Dwunasta minuta to znakomita sytuacja dla gości na objęcia prowadzenia. Marcin Chorzępa najpierw uprzedził jednego z obrońców gospodarzy, a chwilę później ograł drugiego. Strzał zakończył się jedynie na bocznej siatce. Minutę później Czarni mieli kolejną okazję. Źle wypiąstkował piłkę w polu karnym Ławniczak. Piłkarz gości nie zdołał mimo próby jej przyjąć, więc skończyło się na rzucie rożnym.
W 17 minucie przyjezdni przeprowadzili akcję prawym skrzydłem. Piłka po zagrania w polu karne przez jednego z jej graczy nie została zatrzymana przez żadnego z piłkarzy Sokoła. Zdołała ona trafić do niepilnowanego drugiego z graczy Czarnych, który posłał ją obok bramki.
Ledwo upłynęły dwie kolejne minuty, a po raz kolejny musiał interweniować bramkarz Sokoła. Ławniczak „sprzątnął” sprzed nosa piłkę Chorzępie piąstkując ją na aut.
W 23 minucie Patryk Janeczek próbował zaskoczyć Koniecznego. Piłka po strzale z rzutu wolnego wykonywanego w okolicach linii środowej boiska tuż przy ławkach rezerwowych nabrała rotacji. Bramkarz wróblewskiej drużyny najpierw odbił piłkę w górę jedną ręką, a po chwili zdołał ją już bezpiecznie złapać przez nikogo nienękany.
Upłynęły dwa kwadranse i Cieślak zdecydował się na strzał po ziemi. Piłka minęła jednak o centymetry lewy słupek. Chwile później bramkarz gospodarzy źle piąstkował piłkę i ta spadła za jego plecy. Jeden z graczy przyjezdnych próbował wpakować ją do siatki, ale sędzia uznał, że w tej sytuacji faulował piłkarza Sokoła.
Jedenaście minut przed końcem pierwszej połowy Tomasz Najewski starał się zaskoczyć z rzutu wolnego Koniecznego, lecz ten zdołał wyczuć jego intencje i rzucił się w odpowiedni róg bramki wybijając piłkę za linię końcową boiska.
W 67 minucie Wróblewo powinno objąć prowadzenie. Chorzępa wbiegł prawie bez przeszkód w pole karne i znalazł się sam na sam z Ławniczakiem. Nogi bramkarza pniewskiego Sokoła okazały się jednak przeszkodą nie do pokonania.

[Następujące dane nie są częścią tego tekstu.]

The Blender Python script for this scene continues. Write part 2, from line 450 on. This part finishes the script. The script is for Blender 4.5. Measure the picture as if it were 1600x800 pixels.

Cztery minuty później po raz kolejny piąstkował w polu karnym piłkę Ławniczak, nie dając się pokonać Chorzępie.
Niecały kwadrans przed końcem meczu Chorzępa dopiął swego. Po dośrodkowaniu z rzutu wolnego Szymona Anioła piłka trafiła na głowę Chorzępy, który posłał ją na dłuższy słupek. Lecąca nad głową bramkarza gospodarzy piłka wpadła do siatki i zapewniła wygraną wróblewskiej jedenastki.
W ostatniej minucie regulaminowego czasu gry nurkował w polu karnym Hubert Ratajczak, lecz piłka nie zdołała wpaść do bramki.